As a consequence of all the atrocities of the government of Sudan, the rebellion started slowly in February 2003 and went into high gear on April 25th when the SLM rebels attacked the provincial capital at El-Fasher, killing 72 troops of the garrison, destroying four aircraft on the ground and capturing General Ibrahim Bushra, the garrison commander. According to the 2005 crimes of war report –

“The reaction of the Khartoum government was a mixture of panic, unrealistic accusation (Israel, the United States, the southern Sudanese rebel movement – the SPLA and Eritrea were all held responsible for the uprising) and denial of the political reality. The insurgents were either called ‘armed bandits’ or else described as nomadic groups fighting each other in ‘traditional conflicts over grazing rights”. Although this last claim contains more than a grain of truth (the ‘Arabs’ are nomads while the ‘Africans’ are settled peasants and in a drought period, part of the motivation for fighting is indeed related to grazing) it is far from a full account of the situation. It is a clear fact that economic deprivation, cultural spite and administrative marginalization are the causes of the conflict.

6. The role of the regional Power, the African Union and the United Nations (including Efforts and failure)

“Conflict, including ethnic conflict, is not unavoidable but can indeed be prevented. This requires, however, that the necessary efforts are made. Potential sources of conflict need to be identified and analysed with a view to their early resolution, and concrete steps must be taken to forestall armed confrontation. If these preventive measures are superseded by a sharpening of the conflict, then an early warning must be given in time for more rigorous conflict containment to take place”.(Max van der Stoel, OSCE High commissioner on National Minorities, 2005) – (as seen in Rasbotham et all 2006)

The African Union has played different roles in Darfur conflict. They have acted as the chief mediator for talks between Sudanese government and the Darfur’s rebel groups. They have also serves as an overseer of the April 2004 cease-fire signed by the rebel groups and the government.

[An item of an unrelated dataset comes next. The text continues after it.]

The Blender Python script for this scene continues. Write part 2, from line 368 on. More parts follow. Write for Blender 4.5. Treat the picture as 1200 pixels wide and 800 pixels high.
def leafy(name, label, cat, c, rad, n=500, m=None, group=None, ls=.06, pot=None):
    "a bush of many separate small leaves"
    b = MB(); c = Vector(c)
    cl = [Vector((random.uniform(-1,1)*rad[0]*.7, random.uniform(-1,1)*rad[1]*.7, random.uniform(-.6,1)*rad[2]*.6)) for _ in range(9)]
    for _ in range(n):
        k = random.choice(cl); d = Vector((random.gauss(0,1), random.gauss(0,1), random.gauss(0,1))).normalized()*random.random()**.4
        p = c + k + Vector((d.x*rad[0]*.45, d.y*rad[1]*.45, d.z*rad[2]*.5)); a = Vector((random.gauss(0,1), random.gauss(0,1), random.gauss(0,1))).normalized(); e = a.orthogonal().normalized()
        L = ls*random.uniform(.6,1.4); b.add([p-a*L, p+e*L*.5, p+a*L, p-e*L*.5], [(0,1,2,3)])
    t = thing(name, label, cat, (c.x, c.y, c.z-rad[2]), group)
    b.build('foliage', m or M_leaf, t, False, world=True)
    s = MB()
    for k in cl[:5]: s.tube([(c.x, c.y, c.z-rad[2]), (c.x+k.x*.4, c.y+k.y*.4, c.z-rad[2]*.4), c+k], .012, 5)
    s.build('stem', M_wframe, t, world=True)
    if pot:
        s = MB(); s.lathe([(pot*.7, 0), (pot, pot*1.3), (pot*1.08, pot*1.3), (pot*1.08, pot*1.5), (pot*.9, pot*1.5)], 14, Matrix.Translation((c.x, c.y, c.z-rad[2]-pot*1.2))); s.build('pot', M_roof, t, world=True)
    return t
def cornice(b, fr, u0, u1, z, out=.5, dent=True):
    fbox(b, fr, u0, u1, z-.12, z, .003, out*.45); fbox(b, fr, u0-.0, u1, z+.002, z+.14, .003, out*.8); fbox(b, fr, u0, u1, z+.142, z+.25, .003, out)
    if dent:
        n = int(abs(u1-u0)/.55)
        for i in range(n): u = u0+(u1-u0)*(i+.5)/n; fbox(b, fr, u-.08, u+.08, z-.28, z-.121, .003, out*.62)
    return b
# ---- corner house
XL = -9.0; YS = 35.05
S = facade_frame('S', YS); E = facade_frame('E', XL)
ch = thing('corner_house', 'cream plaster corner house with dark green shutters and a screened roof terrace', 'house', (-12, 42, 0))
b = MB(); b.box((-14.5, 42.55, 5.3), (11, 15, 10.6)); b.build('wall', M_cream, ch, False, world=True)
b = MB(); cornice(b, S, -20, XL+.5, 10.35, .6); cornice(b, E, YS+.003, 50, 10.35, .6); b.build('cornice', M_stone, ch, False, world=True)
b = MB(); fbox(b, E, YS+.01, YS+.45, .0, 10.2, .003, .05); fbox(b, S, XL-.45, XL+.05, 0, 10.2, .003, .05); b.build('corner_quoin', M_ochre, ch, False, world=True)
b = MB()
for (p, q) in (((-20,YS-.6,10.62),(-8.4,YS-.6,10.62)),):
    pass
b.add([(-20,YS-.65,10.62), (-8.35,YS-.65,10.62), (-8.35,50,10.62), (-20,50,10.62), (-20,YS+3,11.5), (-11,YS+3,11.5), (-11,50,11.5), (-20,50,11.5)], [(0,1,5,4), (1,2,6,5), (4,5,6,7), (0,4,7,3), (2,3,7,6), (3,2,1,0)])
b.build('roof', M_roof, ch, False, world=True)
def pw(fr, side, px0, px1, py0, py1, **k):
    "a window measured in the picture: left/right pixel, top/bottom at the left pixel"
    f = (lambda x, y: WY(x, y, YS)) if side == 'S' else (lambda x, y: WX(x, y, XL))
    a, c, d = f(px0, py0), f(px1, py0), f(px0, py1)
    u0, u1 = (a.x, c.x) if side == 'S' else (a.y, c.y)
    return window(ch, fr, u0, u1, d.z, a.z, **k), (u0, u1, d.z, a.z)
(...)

Reiterating the words of the Chief Mediator, Dr Salim Ahmed Salim on the 4th of October 2005; He explained that the African Union could do far better if they have the resources. He made this speech while addressing the government of the Netherland for the support they have rendered to the African Union on African issues. However, because of its small size and starched resources, the 7,000 members force was unable to halt the mass murder, rape and other crimes associated with the conflict. (www.african-union.org/darfur)

A greater scrutiny has been placed on the African Union because of their failure in most of their embarked operations. It is a known fact that the African Union – formerly known as the Organisation of African Unity (OAU) is not far behind their counterpart ‘the United Nations’. They both have few things in common, the first is that they are very reluctant in decision making when it comes to African issues, and secondly, there are never enough resources. However, the UN response to the Darfur crisis (published in March 2010) claimed that in July 2007, the United Nations Security Council unanimously adopted a resolution authorising a joint United Nations and the African Union peacekeeping force of up to 26,000 troops should be deployed to western Sudan region of Darfur. But as of June 2008, fewer than 10,000 peacekeepers had been deployed.

Consequently, a number of factors was said to have contributed to the African Union failure in the Darfur. According to the UN special envoy to Darfur, ‘Jan Eliason’ in an interview in February 2008; ‘…a number of factors contributed to the delay, including the reluctant of international community to supply equipment such as helicopters, stalling by the Sudanese government and a lack of basic infrastructures such as roads, accommodations and clean water for the arrival of peacekeepers’. This is a clear message that the United Nations and the African Union are found of playing the blame game; they lack a spontaneous approach in all ramifications.